• **What to do**:
Your task is to output the data exactly as it stands.
──────── Data lines
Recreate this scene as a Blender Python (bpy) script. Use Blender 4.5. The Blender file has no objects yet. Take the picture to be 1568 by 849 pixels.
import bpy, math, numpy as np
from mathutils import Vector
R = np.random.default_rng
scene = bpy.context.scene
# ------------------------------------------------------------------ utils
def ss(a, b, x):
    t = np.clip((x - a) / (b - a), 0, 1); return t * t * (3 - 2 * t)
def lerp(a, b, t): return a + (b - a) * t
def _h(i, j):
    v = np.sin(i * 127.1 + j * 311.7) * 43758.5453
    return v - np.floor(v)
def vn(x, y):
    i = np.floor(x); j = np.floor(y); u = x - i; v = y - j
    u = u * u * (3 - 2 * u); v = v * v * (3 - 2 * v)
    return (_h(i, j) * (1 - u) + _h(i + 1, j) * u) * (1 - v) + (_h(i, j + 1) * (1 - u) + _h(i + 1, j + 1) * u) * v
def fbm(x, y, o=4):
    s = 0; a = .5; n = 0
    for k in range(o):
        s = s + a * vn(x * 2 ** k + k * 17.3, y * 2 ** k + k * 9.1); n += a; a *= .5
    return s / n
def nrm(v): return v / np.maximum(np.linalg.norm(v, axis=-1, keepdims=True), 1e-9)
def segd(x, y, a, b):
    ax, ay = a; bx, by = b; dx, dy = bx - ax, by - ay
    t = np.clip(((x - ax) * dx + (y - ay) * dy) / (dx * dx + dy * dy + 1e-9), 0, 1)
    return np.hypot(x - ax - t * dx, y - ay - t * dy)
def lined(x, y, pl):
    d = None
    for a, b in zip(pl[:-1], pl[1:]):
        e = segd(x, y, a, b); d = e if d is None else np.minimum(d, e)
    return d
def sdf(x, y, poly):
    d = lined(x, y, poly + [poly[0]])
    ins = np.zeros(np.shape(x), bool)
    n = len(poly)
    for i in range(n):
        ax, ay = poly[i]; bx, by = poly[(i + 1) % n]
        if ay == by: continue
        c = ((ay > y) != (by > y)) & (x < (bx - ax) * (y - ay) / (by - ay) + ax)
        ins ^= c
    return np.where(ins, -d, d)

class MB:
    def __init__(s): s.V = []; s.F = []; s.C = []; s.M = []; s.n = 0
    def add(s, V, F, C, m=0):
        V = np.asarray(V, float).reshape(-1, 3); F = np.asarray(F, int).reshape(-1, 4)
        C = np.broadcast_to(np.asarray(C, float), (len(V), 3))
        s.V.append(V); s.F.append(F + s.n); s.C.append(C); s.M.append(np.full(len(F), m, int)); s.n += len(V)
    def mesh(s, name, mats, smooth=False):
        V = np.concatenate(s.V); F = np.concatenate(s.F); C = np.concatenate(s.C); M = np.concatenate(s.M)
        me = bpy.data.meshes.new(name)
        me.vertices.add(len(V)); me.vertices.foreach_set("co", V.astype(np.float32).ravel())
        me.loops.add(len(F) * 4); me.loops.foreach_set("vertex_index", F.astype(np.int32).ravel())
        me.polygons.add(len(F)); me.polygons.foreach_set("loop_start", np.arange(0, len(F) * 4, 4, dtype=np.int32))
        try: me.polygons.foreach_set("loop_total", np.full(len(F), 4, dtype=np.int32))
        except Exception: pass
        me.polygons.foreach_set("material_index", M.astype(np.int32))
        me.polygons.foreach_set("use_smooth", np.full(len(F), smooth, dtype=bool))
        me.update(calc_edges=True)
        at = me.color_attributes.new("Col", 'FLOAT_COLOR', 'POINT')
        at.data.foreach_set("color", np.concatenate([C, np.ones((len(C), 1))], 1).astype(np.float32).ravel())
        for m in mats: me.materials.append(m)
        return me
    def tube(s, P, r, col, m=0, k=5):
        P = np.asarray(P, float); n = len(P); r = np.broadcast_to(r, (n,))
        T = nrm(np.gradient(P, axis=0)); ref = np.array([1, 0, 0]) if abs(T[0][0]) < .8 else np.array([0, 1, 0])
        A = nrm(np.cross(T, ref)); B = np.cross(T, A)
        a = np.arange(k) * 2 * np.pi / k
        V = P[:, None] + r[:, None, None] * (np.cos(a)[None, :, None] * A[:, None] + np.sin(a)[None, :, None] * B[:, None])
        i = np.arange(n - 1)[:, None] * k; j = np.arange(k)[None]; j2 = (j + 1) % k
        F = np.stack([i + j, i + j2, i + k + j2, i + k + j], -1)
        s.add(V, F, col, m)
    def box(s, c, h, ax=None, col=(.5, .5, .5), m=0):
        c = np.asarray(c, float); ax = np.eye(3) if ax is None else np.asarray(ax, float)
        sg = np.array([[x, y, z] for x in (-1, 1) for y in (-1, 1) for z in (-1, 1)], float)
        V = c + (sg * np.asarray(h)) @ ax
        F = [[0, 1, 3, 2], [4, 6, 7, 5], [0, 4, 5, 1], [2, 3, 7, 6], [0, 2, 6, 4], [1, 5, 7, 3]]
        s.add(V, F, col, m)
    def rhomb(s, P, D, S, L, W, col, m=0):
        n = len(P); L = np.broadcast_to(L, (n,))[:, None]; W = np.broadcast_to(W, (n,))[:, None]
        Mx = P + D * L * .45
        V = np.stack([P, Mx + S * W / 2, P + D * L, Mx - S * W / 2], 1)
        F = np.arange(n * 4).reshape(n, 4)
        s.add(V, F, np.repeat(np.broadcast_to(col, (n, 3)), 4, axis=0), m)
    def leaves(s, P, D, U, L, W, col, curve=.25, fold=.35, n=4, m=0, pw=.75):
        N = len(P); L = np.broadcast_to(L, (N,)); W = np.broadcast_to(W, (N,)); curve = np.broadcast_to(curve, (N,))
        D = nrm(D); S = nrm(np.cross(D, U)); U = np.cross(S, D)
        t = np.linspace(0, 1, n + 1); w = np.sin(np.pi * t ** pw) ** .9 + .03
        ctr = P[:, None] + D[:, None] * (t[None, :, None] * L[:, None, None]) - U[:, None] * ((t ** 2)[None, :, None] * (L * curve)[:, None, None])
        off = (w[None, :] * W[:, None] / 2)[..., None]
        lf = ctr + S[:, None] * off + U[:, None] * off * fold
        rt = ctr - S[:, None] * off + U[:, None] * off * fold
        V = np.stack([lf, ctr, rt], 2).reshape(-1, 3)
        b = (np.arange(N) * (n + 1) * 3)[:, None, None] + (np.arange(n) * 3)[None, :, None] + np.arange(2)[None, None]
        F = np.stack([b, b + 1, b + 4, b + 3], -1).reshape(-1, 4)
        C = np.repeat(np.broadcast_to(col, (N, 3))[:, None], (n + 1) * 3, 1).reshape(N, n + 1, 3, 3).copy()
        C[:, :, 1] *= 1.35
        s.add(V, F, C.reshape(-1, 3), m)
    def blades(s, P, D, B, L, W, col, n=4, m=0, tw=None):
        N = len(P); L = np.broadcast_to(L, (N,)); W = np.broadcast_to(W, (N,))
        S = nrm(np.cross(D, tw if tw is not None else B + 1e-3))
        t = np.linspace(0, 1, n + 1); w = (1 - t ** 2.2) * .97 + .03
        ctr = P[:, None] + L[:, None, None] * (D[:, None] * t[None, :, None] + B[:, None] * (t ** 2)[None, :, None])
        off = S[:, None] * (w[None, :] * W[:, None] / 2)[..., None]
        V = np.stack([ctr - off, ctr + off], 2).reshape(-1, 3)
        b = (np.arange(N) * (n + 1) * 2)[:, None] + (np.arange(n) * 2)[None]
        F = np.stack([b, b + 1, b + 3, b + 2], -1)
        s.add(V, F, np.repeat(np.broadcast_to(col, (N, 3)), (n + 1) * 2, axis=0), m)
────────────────
• **Complete answer**:
Recreate this scene as a Blender Python (bpy) script. Use Blender 4.5. The Blender file has no objects yet. Take the picture to be 1568 by 849 pixels.
import bpy, math, numpy as np
from mathutils import Vector
R = np.random.default_rng
scene = bpy.context.scene
# ------------------------------------------------------------------ utils
def ss(a, b, x):
    t = np.clip((x - a) / (b - a), 0, 1); return t * t * (3 - 2 * t)
def lerp(a, b, t): return a + (b - a) * t
def _h(i, j):
    v = np.sin(i * 127.1 + j * 311.7) * 43758.5453
    return v - np.floor(v)
def vn(x, y):
    i = np.floor(x); j = np.floor(y); u = x - i; v = y - j
    u = u * u * (3 - 2 * u); v = v * v * (3 - 2 * v)
    return (_h(i, j) * (1 - u) + _h(i + 1, j) * u) * (1 - v) + (_h(i, j + 1) * (1 - u) + _h(i + 1, j + 1) * u) * v
def fbm(x, y, o=4):
    s = 0; a = .5; n = 0
    for k in range(o):
        s = s + a * vn(x * 2 ** k + k * 17.3, y * 2 ** k + k * 9.1); n += a; a *= .5
    return s / n
def nrm(v): return v / np.maximum(np.linalg.norm(v, axis=-1, keepdims=True), 1e-9)
def segd(x, y, a, b):
    ax, ay = a; bx, by = b; dx, dy = bx - ax, by - ay
    t = np.clip(((x - ax) * dx + (y - ay) * dy) / (dx * dx + dy * dy + 1e-9), 0, 1)
    return np.hypot(x - ax - t * dx, y - ay - t * dy)
def lined(x, y, pl):
    d = None
    for a, b in zip(pl[:-1], pl[1:]):
        e = segd(x, y, a, b); d = e if d is None else np.minimum(d, e)
    return d
def sdf(x, y, poly):
    d = lined(x, y, poly + [poly[0]])
    ins = np.zeros(np.shape(x), bool)
    n = len(poly)
    for i in range(n):
        ax, ay = poly[i]; bx, by = poly[(i + 1) % n]
        if ay == by: continue
        c = ((ay > y) != (by > y)) & (x < (bx - ax) * (y - ay) / (by - ay) + ax)
        ins ^= c
    return np.where(ins, -d, d)

class MB:
    def __init__(s): s.V = []; s.F = []; s.C = []; s.M = []; s.n = 0
    def add(s, V, F, C, m=0):
        V = np.asarray(V, float).reshape(-1, 3); F = np.asarray(F, int).reshape(-1, 4)
        C = np.broadcast_to(np.asarray(C, float), (len(V), 3))
        s.V.append(V); s.F.append(F + s.n); s.C.append(C); s.M.append(np.full(len(F), m, int)); s.n += len(V)
    def mesh(s, name, mats, smooth=False):
        V = np.concatenate(s.V); F = np.concatenate(s.F); C = np.concatenate(s.C); M = np.concatenate(s.M)
        me = bpy.data.meshes.new(name)
        me.vertices.add(len(V)); me.vertices.foreach_set("co", V.astype(np.float32).ravel())
        me.loops.add(len(F) * 4); me.loops.foreach_set("vertex_index", F.astype(np.int32).ravel())
        me.polygons.add(len(F)); me.polygons.foreach_set("loop_start", np.arange(0, len(F) * 4, 4, dtype=np.int32))
        try: me.polygons.foreach_set("loop_total", np.full(len(F), 4, dtype=np.int32))
        except Exception: pass
        me.polygons.foreach_set("material_index", M.astype(np.int32))
        me.polygons.foreach_set("use_smooth", np.full(len(F), smooth, dtype=bool))
        me.update(calc_edges=True)
        at = me.color_attributes.new("Col", 'FLOAT_COLOR', 'POINT')
        at.data.foreach_set("color", np.concatenate([C, np.ones((len(C), 1))], 1).astype(np.float32).ravel())
        for m in mats: me.materials.append(m)
        return me
    def tube(s, P, r, col, m=0, k=5):
        P = np.asarray(P, float); n = len(P); r = np.broadcast_to(r, (n,))
        T = nrm(np.gradient(P, axis=0)); ref = np.array([1, 0, 0]) if abs(T[0][0]) < .8 else np.array([0, 1, 0])
        A = nrm(np.cross(T, ref)); B = np.cross(T, A)
        a = np.arange(k) * 2 * np.pi / k
        V = P[:, None] + r[:, None, None] * (np.cos(a)[None, :, None] * A[:, None] + np.sin(a)[None, :, None] * B[:, None])
        i = np.arange(n - 1)[:, None] * k; j = np.arange(k)[None]; j2 = (j + 1) % k
        F = np.stack([i + j, i + j2, i + k + j2, i + k + j], -1)
        s.add(V, F, col, m)
    def box(s, c, h, ax=None, col=(.5, .5, .5), m=0):
        c = np.asarray(c, float); ax = np.eye(3) if ax is None else np.asarray(ax, float)
        sg = np.array([[x, y, z] for x in (-1, 1) for y in (-1, 1) for z in (-1, 1)], float)
        V = c + (sg * np.asarray(h)) @ ax
        F = [[0, 1, 3, 2], [4, 6, 7, 5], [0, 4, 5, 1], [2, 3, 7, 6], [0, 2, 6, 4], [1, 5, 7, 3]]
        s.add(V, F, col, m)
    def rhomb(s, P, D, S, L, W, col, m=0):
        n = len(P); L = np.broadcast_to(L, (n,))[:, None]; W = np.broadcast_to(W, (n,))[:, None]
        Mx = P + D * L * .45
        V = np.stack([P, Mx + S * W / 2, P + D * L, Mx - S * W / 2], 1)
        F = np.arange(n * 4).reshape(n, 4)
        s.add(V, F, np.repeat(np.broadcast_to(col, (n, 3)), 4, axis=0), m)
    def leaves(s, P, D, U, L, W, col, curve=.25, fold=.35, n=4, m=0, pw=.75):
        N = len(P); L = np.broadcast_to(L, (N,)); W = np.broadcast_to(W, (N,)); curve = np.broadcast_to(curve, (N,))
        D = nrm(D); S = nrm(np.cross(D, U)); U = np.cross(S, D)
        t = np.linspace(0, 1, n + 1); w = np.sin(np.pi * t ** pw) ** .9 + .03
        ctr = P[:, None] + D[:, None] * (t[None, :, None] * L[:, None, None]) - U[:, None] * ((t ** 2)[None, :, None] * (L * curve)[:, None, None])
        off = (w[None, :] * W[:, None] / 2)[..., None]
        lf = ctr + S[:, None] * off + U[:, None] * off * fold
        rt = ctr - S[:, None] * off + U[:, None] * off * fold
        V = np.stack([lf, ctr, rt], 2).reshape(-1, 3)
        b = (np.arange(N) * (n + 1) * 3)[:, None, None] + (np.arange(n) * 3)[None, :, None] + np.arange(2)[None, None]
        F = np.stack([b, b + 1, b + 4, b + 3], -1).reshape(-1, 4)
        C = np.repeat(np.broadcast_to(col, (N, 3))[:, None], (n + 1) * 3, 1).reshape(N, n + 1, 3, 3).copy()
        C[:, :, 1] *= 1.35
        s.add(V, F, C.reshape(-1, 3), m)
    def blades(s, P, D, B, L, W, col, n=4, m=0, tw=None):
        N = len(P); L = np.broadcast_to(L, (N,)); W = np.broadcast_to(W, (N,))
        S = nrm(np.cross(D, tw if tw is not None else B + 1e-3))
        t = np.linspace(0, 1, n + 1); w = (1 - t ** 2.2) * .97 + .03
        ctr = P[:, None] + L[:, None, None] * (D[:, None] * t[None, :, None] + B[:, None] * (t ** 2)[None, :, None])
        off = S[:, None] * (w[None, :] * W[:, None] / 2)[..., None]
        V = np.stack([ctr - off, ctr + off], 2).reshape(-1, 3)
        b = (np.arange(N) * (n + 1) * 2)[:, None] + (np.arange(n) * 2)[None]
        F = np.stack([b, b + 1, b + 3, b + 2], -1)
        s.add(V, F, np.repeat(np.broadcast_to(col, (N, 3)), (n + 1) * 2, axis=0), m)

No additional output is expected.